Academics Learn to Build Great Teams of Diverse People

Successful academics usually get their jobs based on specialized expertise, not their management ability. Yet professors taking Professor Charles Leiserson’s short program are finding that learning how to build and lead a successful team can improve their teaching and their productivity. This knowledge is particularly important for technical people because many contemporary problems—both in industry and research—are so complex that they require teams to solve.

Leiserson’s summer course, Leadership Skills for Engineering and Science Faculty, first took shape at Akamai Technologies more than a decade ago. He took a leave from MIT to serve as the startup’s director of system architecture, gathered a team, and went to work. Unfortunately, he notes, when these bright people got together, “We were pretty dysfunctional as a team.”

For help, the company tapped Boston-area consultant Chuck McVinney, who specializes in building successful, creative teams. After a couple of workshops, Leiserson’s group was transformed. “I was amazed at how effectively we were working together with just a minimal amount of input,” he says.

When he returned to MIT, Leiserson began using these skills, first offering workshops to students in the Undergraduate Practice Opportunities Program and then to MIT faculty. Now he and McVinney teach the course each summer on campus and they have offered customized versions at Harvard, Carnegie Mellon, and the National University of Singapore.

What do academics learn in his course? For starters, they work on group culture, team leadership, conflict resolution, motivation, learning styles, and listening skills. One example is teaching mental diversity to science and engineering faculty. “To communicate effectively with someone who thinks differently from you, you need to speak their language,” he says. “Technical researchers often talk ‘nerd talk’ when advocating to nontechnical people, which is like speaking a foreign language to them.”

Faculty are unlikely to have this training when they start their academic careers, says Anna Mahr, MIT Professional Education Associate Director for Short Programs. “They are expected to pick up leadership skills—but it can be a long and painful process. In this course, there is an ‘aha moment’ when you realize people are different and you have to act accordingly. To have a successful team, you need to know what works for others as well as what works for you.”

Leiserson continues to teach the course through MIT Professional Education as a service to his fellow academics and because it has improved his own teaching, he says. For example, he applies one of the course concepts, situational leadership, to his daily work. Faculty may routine apply one or two of the leadership methods—directing, coaching, participating, and delegating—but they can be more effective teachers if they can draw on all four, depending on circumstances.

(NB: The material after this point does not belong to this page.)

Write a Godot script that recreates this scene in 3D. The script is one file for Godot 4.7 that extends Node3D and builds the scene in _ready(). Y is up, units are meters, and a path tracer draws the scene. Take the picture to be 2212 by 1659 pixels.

Leiserson has taught MIT Professional Education courses in his academic field, parallel computing, in the past and he offers multicore programming, a field he is pioneering, as a custom program. His work has many real-world applications. While a corporate fellow at Thinking Machines Corporation, he designed and led the implementation of the network architecture for the Connection Machine Model CM-5 Supercomputer. He was founder and chief technology officer of Cilk Arts, Inc., a start-up that was acquired by Intel in 2009. In his spare time, Leiserson stays.

In his spare time, Leiserson stays active with biking, skiing, and swimming. And, as a self-described nerd, he likes techno-toys and reading material like Scientific America—which awakened his interest in mathematics and computers when he began reading it in middle school.